FS#42940 - [grep] 2.21 gives no useful output; faulty considers everything binary; -c gives wrong counts

Attached to Project: Arch Linux
Opened by Hans Pelleboer (hansp) - Friday, 28 November 2014, 14:16 GMT
Last edited by Sébastien Luttringer (seblu) - Tuesday, 17 February 2015, 00:12 GMT
Task Type Bug Report
Category Upstream Bugs
Status Closed
Assigned To Sébastien Luttringer (seblu)
Architecture x86_64
Severity Low
Priority Low
Reported Version
Due in Version Undecided
Due Date Undecided
Percent Complete 100%
Votes 2
Private No

Details

Description:

After upgrading to grep V2.21 yesterday I noticed that,
no matter what combination of input flags I use, grep outputs
whenever it finds a match only this: Binary file <SSSSS> matches.
This is independent of <SSSSS> actually being binary or not.
When presented with the -c flag, grep prints a `1', independent
of the number of matches present in the search file.

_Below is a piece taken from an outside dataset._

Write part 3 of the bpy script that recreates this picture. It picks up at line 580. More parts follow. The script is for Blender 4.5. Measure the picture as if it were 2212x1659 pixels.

Its 'null' behaviour is as usual: no match, no output.

I had an archived grep V2.20 around; after placing this in /usr/bin
grep behaved normal again; glibc, among others, got upgraded yesterday
as well, so I feared this to be a faulty glibc dependency. Evidently,
it isn't.

Additional info:
* package version(s) V2.21
* config and/or log files etc.


Steps to reproduce:
invoke grep with -c, -i, -e, -f, -n, -A or combinations thereof
yields the faulty behaviour described above
This task depends upon

Closed by  Sébastien Luttringer (seblu)
Tuesday, 17 February 2015, 00:12 GMT
Reason for closing:  Upstream
Additional comments about closing:  Reopen if upstream provide a fix
Comment by Sébastien Luttringer (seblu) - Friday, 28 November 2014, 19:45 GMT
I'm not able to reproduce

$ grep -V|head -n1
grep (GNU grep) 2.21
$ grep -c bash /etc/passwd
5
$ grep root /etc/passwd
root:x:0:0:Charlie Rwolf Root:/root:/bin/zsh
$ grep ELF /usr/bin/bash
Binary file /usr/bin/bash matches
Comment by Hans Pelleboer (hansp) - Friday, 28 November 2014, 20:07 GMT
In response, I removed the functioning V2.20, and reinstalled V2.21.
The problem has shifted somewhat: the -c flag seems to be functioning,
but a simple string search is still unsuccesful, unless the -a flag is used.
Can it be that the default behaviour of grep has shifted from -a to -I ?
That would explain it. If so --how can I change grep's defaults?
Comment by Hans Pelleboer (hansp) - Friday, 28 November 2014, 21:50 GMT
The pathology seems to be centered around a few specific files.
I can't find out what is wrong with them; none of the usual aberrations
are there, e.g. <CR><LF> deviations. Still, grep 2.21 insists that the
files are binary. I would like to include one, provided that you delete
it after use. It's my personal adress file, originally created in 1986
on the very first unix machine I worked on. A grep oneliner allows me
to retrieve adresses and perform range searches.
It remains peculiar, that all greps until now but this one have read
this file without fail.
Would you like to use this file for testing?
Comment by Sébastien Luttringer (seblu) - Friday, 28 November 2014, 22:04 GMT
hansp, your issue seems to be specific and you should open a bug report to grep upstream. They are the best person to fix their software.
Comment by Mr Weatherbee (MrWeatherbee) - Friday, 28 November 2014, 22:41 GMT
I wrote a lengthy post this morning (when this bug had no comments) hoping to shed some
light on my grep issue before signing up to flyspray:

https://bbs.archlinux.org/viewtopic.php?id=190436

However, since this seems destined for upstream, I thought I'd at least point out here that:

- this bug impacts rkhunter. For example, the rkhunter update-process uses grep to determine
file versions, and it fails on some files with grep 2.21 but succeeds with 2.20 and earlier
grep versions.

- grep 2.21 succeeds on ASCII text files but fails on ISO-8859 text files (unless the '-a' option is used).
Grep v2.20 does not require the '-a' on the ISO-8859 text files.

It may be possible that other encodings give grep v2.21 problems.
Comment by Sébastien Luttringer (seblu) - Sunday, 30 November 2014, 12:50 GMT
hansp, could you point the link of the upstream bug report here?
Comment by Hans Pelleboer (hansp) - Monday, 01 December 2014, 08:04 GMT
This has become grep bug #19230

The issue seems to be locale dependent; when set to UTF-8, ISO-8859 is no longer
recognized. I am trying to finagle what can be done, to keep grep
more accepting. After all, editors and the like don't act that difficult,
as a rule, when presented with different encodings.